FX Weekly Update – May 8th, 2023
Posted Under: Weekly updates
The Fed raised rates 0.25% to 5.25% (as expected), but employment data continues to surprise. The U.S. economy added 253K non-farm, and the rate fell to 3.4%. The dollar attempted to rally after the Fed but could not sustain momentum and is now near the recent lows from the last several months. Last week we spoke about the “gap” between 103.65 and 103.30 which keeps us believing there may be a short-term rally to close that area. The overall trend is for a lower dollar. Below the support area of 100.90, the target is 95.90. That is a 5% move from the current level.
EUR (1.1035): The single-currency touched 1.1076 last week before falling back to 1.1000 and ending the week in the middle of that range. The 1.1076 is a crucial resistance level for the euro. Three times in the last two weeks, the currency tried and failed to challenge 1.1100. The support levels are 1.1000 and 1.0950. Below 1.0950, the next target is 1.0850.
GBP (1.2640): Last week’s high was 1.2652, and the market has already tested that area to begin the week. The pound sterling has been holding these highs, which keeps us bullish on the GBP. The target is 1.2850. Strong trendline resistance at 1.3000 should cap a more significant rally for the moment.
JPY (134.85): USD/JPY was volatile last week, falling from a high of 137.77 to a low of 133.50. The weakness in global equity markets caused some investors to liquidate their short yen positions. The yen has become very sensitive to the equity markets; as a result, volatility will remain. Overall, the U.S. dollar is under pressure. Keeping a long yen position is the best way to manage the currency pair. Trendline support at 132.90 is the last central support area before it trades to 125.00.

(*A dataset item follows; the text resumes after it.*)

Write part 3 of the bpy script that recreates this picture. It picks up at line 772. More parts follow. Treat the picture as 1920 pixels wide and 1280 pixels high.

CAD (1.3370): Oil prices fell to $68/bbl, which supported USD/CAD to its high level of 1.3640. Overall, dollar selling pushed the pair back to the current 1.3370. Oil prices are back to $71.bbl. Support for the pair is at 1.3300 (trendline) and then 1.3260. The target for this next move is 1.2650.
MXN (17.7600): After six years, USD/MXN has moved below long-term support. This should now see the currency at 16.55. Resistance is at 18.0000. Opportunities to buy pesos / sell USDs in the forward market remain. Any rally in the spot will be met with dollar sellers.
CNY (6.9200): The chatter between the U.S. and China continues while the PBOC tightly manages their currency. The range in 2023 has been 7.0000 to 6.7000. No reason to believe that the pair will move outside those levels. Managing Chinese expenditures with forward contracts in CNH will lock in the spot near 7.0000, which is an excellent level to target.